I'm working on AI vehicle movement for a game. This is an open terrain game so the vehicles are not using a predefined track. The AI is given a list of waypoints that they must follow believably. Right now they kinda are but they need to adjust their speed for corners, so I need some help trying to figure out the correct speed they should be going during turns.
The variables I am currently working with are: the angle for the next turn (if several turns are close together I add them to the current turn angle), the current speed, the braking distance, gravity, and friction between the ground and the vehicle.

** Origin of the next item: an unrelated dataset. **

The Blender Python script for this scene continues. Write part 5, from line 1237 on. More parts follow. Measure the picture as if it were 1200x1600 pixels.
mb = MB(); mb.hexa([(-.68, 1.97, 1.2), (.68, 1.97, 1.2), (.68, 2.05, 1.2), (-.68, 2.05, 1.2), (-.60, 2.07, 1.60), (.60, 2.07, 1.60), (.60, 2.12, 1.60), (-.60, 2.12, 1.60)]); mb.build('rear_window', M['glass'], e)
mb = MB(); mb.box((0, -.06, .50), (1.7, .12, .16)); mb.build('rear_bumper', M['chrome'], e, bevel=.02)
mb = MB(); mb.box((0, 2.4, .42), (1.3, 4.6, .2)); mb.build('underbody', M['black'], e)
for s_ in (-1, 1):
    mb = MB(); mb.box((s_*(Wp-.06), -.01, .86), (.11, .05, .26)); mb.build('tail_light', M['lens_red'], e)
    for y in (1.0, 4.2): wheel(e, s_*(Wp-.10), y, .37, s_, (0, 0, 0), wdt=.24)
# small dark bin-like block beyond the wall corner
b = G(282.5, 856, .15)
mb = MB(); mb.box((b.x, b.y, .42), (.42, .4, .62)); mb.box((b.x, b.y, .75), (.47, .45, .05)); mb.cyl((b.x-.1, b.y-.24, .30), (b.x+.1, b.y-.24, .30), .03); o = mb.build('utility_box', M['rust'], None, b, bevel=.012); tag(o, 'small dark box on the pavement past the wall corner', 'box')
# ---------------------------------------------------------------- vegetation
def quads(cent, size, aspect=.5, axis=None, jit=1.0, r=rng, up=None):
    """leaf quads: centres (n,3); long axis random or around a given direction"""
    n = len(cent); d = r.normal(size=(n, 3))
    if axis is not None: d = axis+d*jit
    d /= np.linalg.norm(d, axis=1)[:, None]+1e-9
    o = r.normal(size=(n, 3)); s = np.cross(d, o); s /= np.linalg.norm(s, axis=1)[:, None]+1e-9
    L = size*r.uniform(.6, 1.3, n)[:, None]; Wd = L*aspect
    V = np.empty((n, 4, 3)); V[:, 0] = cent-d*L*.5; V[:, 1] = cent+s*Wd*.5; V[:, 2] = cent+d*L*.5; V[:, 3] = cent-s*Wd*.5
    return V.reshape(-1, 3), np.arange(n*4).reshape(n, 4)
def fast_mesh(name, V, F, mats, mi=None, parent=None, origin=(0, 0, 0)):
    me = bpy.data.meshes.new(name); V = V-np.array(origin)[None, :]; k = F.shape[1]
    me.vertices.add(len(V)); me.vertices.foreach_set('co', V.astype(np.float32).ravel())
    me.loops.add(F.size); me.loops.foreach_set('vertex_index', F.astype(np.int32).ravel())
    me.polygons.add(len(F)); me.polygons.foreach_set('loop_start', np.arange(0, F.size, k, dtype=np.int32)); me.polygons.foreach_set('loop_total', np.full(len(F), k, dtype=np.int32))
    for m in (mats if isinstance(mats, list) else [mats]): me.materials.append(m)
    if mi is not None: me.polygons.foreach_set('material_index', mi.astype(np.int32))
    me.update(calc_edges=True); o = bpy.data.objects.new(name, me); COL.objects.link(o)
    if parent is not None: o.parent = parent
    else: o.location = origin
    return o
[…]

I saw this post but I wasn't sure how Ri and Ro played into my way-point list:
Car racing: How to calculate the radius of the racing line through a turn of varying length
Any help would be really appreciated!
Best Answer
A reasonable model is that you can accelerate up to some limit in any direction-forward, backward (braking), or sideways (turning). If $v$ is the speed you are running and $a$ is the acceleration limit, the acceleration due to turning is $\frac {v^2}r=\omega^2r$ where $\omega$ is the angular velocity, $\omega=\frac vr$. I did the problem once and convinced myself that if you want to make a U turn it is worth decelerating to zero speed, making a sharp corner, and accelerating back to speed. There is some smaller angle where you should just make the turn at speed because the decelerate/accelerate is a fixed cost while the time saved turning is proportional to the turn angle. A reasonable acceleration limit for cars is $0.8-1$g.